By Elena Fabrichnaya
MOSCOW (Reuters) – Russian markets reacted cautiously to U.S. President Donald Trump’s threat to impose new sanctions, with analysts saying on Wednesday a weaker ruble and higher oil prices as a result of his measures may support the economy in the short term.
Trump said on Tuesday the United States would start imposing tariffs and other measures on Russia “10 days from today” if Moscow showed no progress toward a peaceful settlement in Ukraine. Oil prices gained more than 3% on his remarks.
The ruble has dropped 4.3% since July 24 to 81.9 to the U.S. dollar on Wednesday. Russia’s stock market has fallen by 3.4% since July 24.
A weaker ruble boosts export competitiveness by making Russian goods cheaper globally and increases revenue from oil exports priced in dollars.
“The uncertainty of new U.S. sanctions will continue to weigh on the sentiment of Russian investors,” said Alexei Antonov from Alor brokerage.
The ruble has rallied by up to 45% against the dollar this year, thanks to the central bank’s tight monetary policy and hopes for easing tensions between Russia and the U.S. after talks held in Saudi Arabia in February.
The ruble’s appreciation lowered the revenue of Russian commodity firms from oil and gas majors to metals and fertilizer exporters. Such firms make up about 60% of the stock market, which is off-limits to Western investors because of sanctions.
FUNDAMENTAL SUPPORT
Shares in some exporting companies rose after the ruble started sliding, with oil firm Rosneft, Russia’s biggest, gaining over 2% since the start of the week, and nickel producer Nornickel rising by over 5% on July 29.
“Fundamental support for the Russian exporters’ stocks is provided by soaring oil prices and a significantly weakened ruble,” said BCS brokerage analyst Mikhail Zeltser.
The central bank’s decision on July 25 to cut its key interest rate as inflation eased also helped the rouble’s fall.
A weaker ruble will support the state budget, the main target of Trump’s measures, by increasing the ruble-denominated value of Russia’s energy revenue even if that shrinks due to new sanctions.
Energy made up 27% of Russia’s state budget revenue in the first half, down from around 30% in 2023 and 2024.
Although some weakening of the ruble to around 90 to the dollar is welcomed by the market, a more significant slide towards 100 and beyond is seen as harmful for the economy.
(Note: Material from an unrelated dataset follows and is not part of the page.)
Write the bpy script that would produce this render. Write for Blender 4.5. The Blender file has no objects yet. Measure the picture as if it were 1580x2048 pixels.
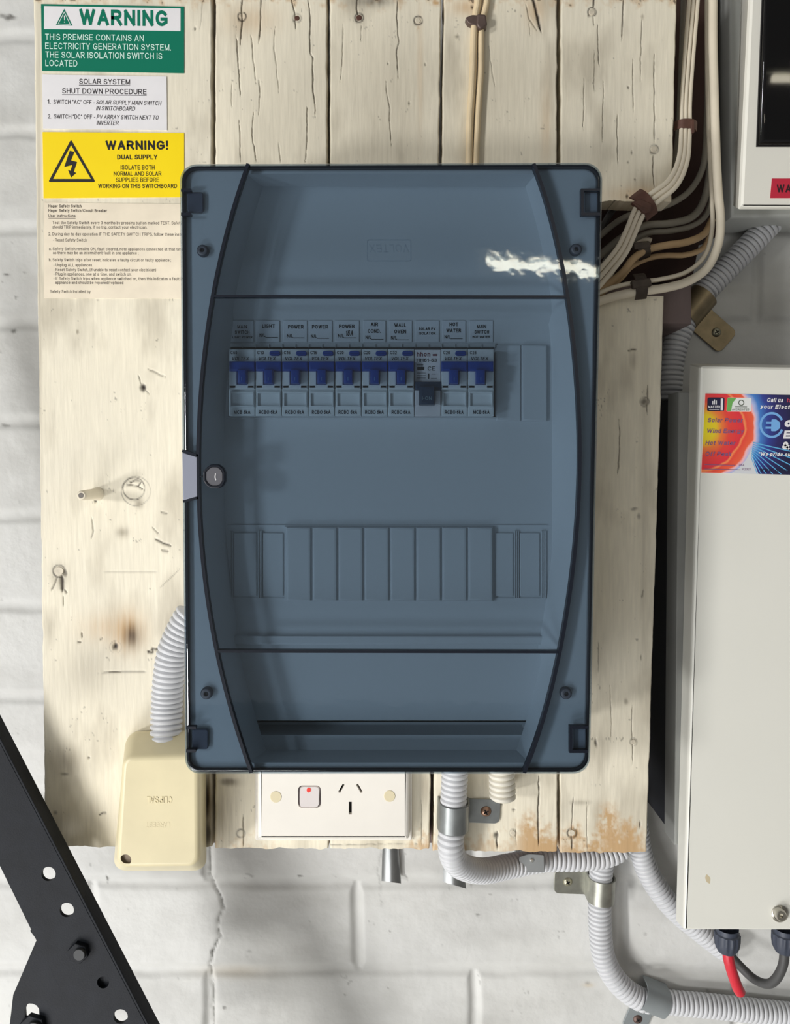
import bpy, bmesh, math, random
import numpy as np
from mathutils import Vector
from mathutils.geometry import tessellate_polygon

random.seed(7); np.random.seed(7)
SC = bpy.context.scene
COL = SC.collection

# ------------------------------------------------------------------ camera
F = 1580.0                      # focal length in pixels of the 1580 x 2048 frame
TH = math.atan(0.0637)          # camera looks down by 3.6 degrees
CT, ST = math.cos(TH), math.sin(TH)
CAMY, CAMZ = -0.70, 1.5
cam_data = bpy.data.cameras.new('camera')
cam = bpy.data.objects.new('camera', cam_data)
COL.objects.link(cam)
cam.location = (0, CAMY, CAMZ)
cam.rotation_euler = (math.pi / 2 - TH, 0, 0)
cam_data.sensor_fit = 'HORIZONTAL'
cam_data.sensor_width = 36.0
cam_data.lens = 36.0 * F / 1580.0
cam_data.clip_start = 0.01
SC.camera = cam

# ------------------------------------------------------------------ light
SC.view_settings.view_transform = 'Standard'
SC.view_settings.look = 'None'
SC.view_settings.gamma = 1.0
SC.view_settings.use_curve_mapping = False
SC.view_settings.exposure = -0.08

world = bpy.data.worlds.new('garage_surroundings')
SC.world = world
world.use_nodes = True
wn, wl = world.node_tree.nodes, world.node_tree.links
wn.clear()
w_out = wn.new('ShaderNodeOutputWorld')
w_bg = wn.new('ShaderNodeBackground')
w_tc = wn.new('ShaderNodeTexCoord')
w_dot = wn.new('ShaderNodeVectorMath'); w_dot.operation = 'DOT_PRODUCT'
w_dot.inputs[1].default_value = Vector((-0.62, -0.30, -0.72)).normalized()
w_ramp = wn.new('ShaderNodeValToRGB')
w_map = wn.new('ShaderNodeMapRange')
w_map.inputs['From Min'].default_value = -1.0
wl.new(w_tc.outputs['Generated'], w_dot.inputs[0])
wl.new(w_dot.outputs['Value'], w_map.inputs['Value'])
wl.new(w_map.outputs['Result'], w_ramp.inputs['Fac'])
wl.new(w_ramp.outputs['Color'], w_bg.inputs['Color'])
wl.new(w_bg.outputs['Background'], w_out.inputs['Surface'])
ce = w_ramp.color_ramp.elements
ce[0].position = 0.15; ce[0].color = (0.24, 0.235, 0.23, 1)
ce[1].position = 0.95; ce[1].color = (1.0, 1.0, 1.0, 1)
w_bg.inputs['Strength'].default_value = 0.38

def area_light(name, loc, target, sx, sy, power, color):
    d = bpy.data.lights.new(name, 'AREA')
    d.shape = 'RECTANGLE'; d.size = sx; d.size_y = sy
    d.energy = power; d.color = color
    o = bpy.data.objects.new(name, d); COL.objects.link(o)
    o.location = loc
    o.rotation_euler = (Vector(target) - Vector(loc)).to_track_quat('-Z', 'Y').to_euler()
    return o
area_light('daylight_from_door', (-2.75, -2.55, 1.72), (0.05, -0.1, 1.5), 0.40, 0.40, 50, (1.0, 0.99, 0.97))
area_light('daylight_from_door_low', (-2.45, -2.3, 0.45), (0.05, -0.1, 1.5), 0.40, 0.40, 44, (1.0, 0.99, 0.97))
area_light('added_floor_bounce', (-0.65, -1.05, 0.06), (0.0, 0.0, 1.2), 1.0, 0.8, 22, (0.985, 0.99, 1.0))  # added area light just above the floor, standing in for bounced daylight

# ------------------------------------------------------------------ helpers
def W(px, py, y):
    """the point of the plane Y = y that lies behind pixel (px, py)"""
    u, v = px - 790.0, py - 1024.0
    t = (y - CAMY) / (F * CT - v * ST)
    return Vector((t * u, y, CAMZ + t * (-v * CT - F * ST)))

def WA(px, py, y):
    u, v = px - 790.0, py - 1024.0
    t = (y - CAMY) / (F * CT - v * ST)
    return t * u, CAMZ + t * (-v * CT - F * ST)

def lin(c):
    return tuple(((x / 255.0) / 12.92 if x / 255.0 <= 0.04045 else ((x / 255.0 + 0.055) / 1.055) ** 2.4) for x in c)

MATS = {}
def mat(name, rgb, rough=0.5, metal=0.0, var=0.0, scale=40.0, bump=0.0, bscale=300.0, spec=0.5, stretch=None, coat=0.0):
    if name in MATS:
        return MATS[name]
    m = bpy.data.materials.new(name); m.use_nodes = True
    nt = m.node_tree; b = nt.nodes['Principled BSDF']
    c = lin(rgb)
    b.inputs['Base Color'].default_value = (*c, 1)
    b.inputs['Roughness'].default_value = rough
    b.inputs['Metallic'].default_value = metal
    b.inputs['Specular IOR Level'].default_value = spec
    if coat: b.inputs['Coat Weight'].default_value = coat
    tc = nt.nodes.new('ShaderNodeTexCoord')
    src = tc.outputs['Object']
    if stretch:
        mp = nt.nodes.new('ShaderNodeMapping'); mp.inputs['Scale'].default_value = stretch
        nt.links.new(src, mp.inputs['Vector']); src = mp.outputs['Vector']
    if var:
        n = nt.nodes.new('ShaderNodeTexNoise'); n.inputs['Scale'].default_value = scale
        n.inputs['Detail'].default_value = 6
        r = nt.nodes.new('ShaderNodeValToRGB')
        r.color_ramp.elements[0].position = 0.3; r.color_ramp.elements[1].position = 0.7
        r.color_ramp.elements[0].color = (*[x * (1 - var) for x in c], 1)
        r.color_ramp.elements[1].color = (*[min(1, x * (1 + var)) for x in c], 1)
        nt.links.new(src, n.inputs['Vector'])
        nt.links.new(n.outputs['Fac'], r.inputs['Fac'])
        nt.links.new(r.outputs['Color'], b.inputs['Base Color'])
    if bump:
        n2 = nt.nodes.new('ShaderNodeTexNoise'); n2.inputs['Scale'].default_value = bscale
        n2.inputs['Detail'].default_value = 4
        bp = nt.nodes.new('ShaderNodeBump'); bp.inputs['Strength'].default_value = bump
        bp.inputs['Distance'].default_value = 0.001
        nt.links.new(src, n2.inputs['Vector'])
        nt.links.new(n2.outputs['Fac'], bp.inputs['Height'])
        nt.links.new(bp.outputs['Normal'], b.inputs['Normal'])
    MATS[name] = m
    return m

def smoke_mat(name, tint, refl_rough=0.03, ior=1.45, wav=0.0):
    """clear tinted plastic: tint is what one surface lets through"""
    m = bpy.data.materials.new(name); m.use_nodes = True
    nt = m.node_tree; nt.nodes.clear()
    out = nt.nodes.new('ShaderNodeOutputMaterial')
    mix = nt.nodes.new('ShaderNodeMixShader')
    tr = nt.nodes.new('ShaderNodeBsdfTransparent'); tr.inputs['Color'].default_value = (*tint, 1)
    gl = nt.nodes.new('ShaderNodeBsdfGlossy'); gl.inputs['Roughness'].default_value = refl_rough
    gl.inputs['Color'].default_value = (1, 1, 1, 1)
    fr = nt.nodes.new('ShaderNodeFresnel')
    ge = nt.nodes.new('ShaderNodeNewGeometry'); mi = nt.nodes.new('ShaderNodeMapRange')   # the same reflectance on both sides of the sheet
    mi.inputs['To Min'].default_value = ior; mi.inputs['To Max'].default_value = 1.0 / ior
    nt.links.new(ge.outputs['Backfacing'], mi.inputs['Value']); nt.links.new(mi.outputs['Result'], fr.inputs['IOR'])
    if wav:
        tc = nt.nodes.new('ShaderNodeTexCoord')
        n = nt.nodes.new('ShaderNodeTexNoise'); n.inputs['Scale'].default_value = 90.0; n.inputs['Detail'].default_value = 2
        bp = nt.nodes.new('ShaderNodeBump'); bp.inputs['Strength'].default_value = wav; bp.inputs['Distance'].default_value = 0.001
        nt.links.new(tc.outputs['Object'], n.inputs['Vector'])
        nt.links.new(n.outputs['Fac'], bp.inputs['Height'])
        nt.links.new(bp.outputs['Normal'], gl.inputs['Normal'])
    nt.links.new(fr.outputs['Fac'], mix.inputs['Fac'])
    nt.links.new(tr.outputs['BSDF'], mix.inputs[1])
    nt.links.new(gl.outputs['BSDF'], mix.inputs[2])
    nt.links.new(mix.outputs['Shader'], out.inputs['Surface'])
    MATS[name] = m
    return m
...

Some analysts recalled November 2024, when the ruble weakened sharply after the U.S. imposed new sanctions. The ruble lost 11% between November 22 and November 27.
Finam analysts said Russian investors were lining up to buy foreign currency to hedge the risk of falling export revenues in case Trump imposes secondary sanctions on buyers of Russian oil, such as China and India.
“In part, the concerns are not unfounded. It was precisely (former U.S. President Joe) Biden’s farewell sanctions package at the end of last year that caused the rouble to plummet,” Finam analysts wrote in their research note.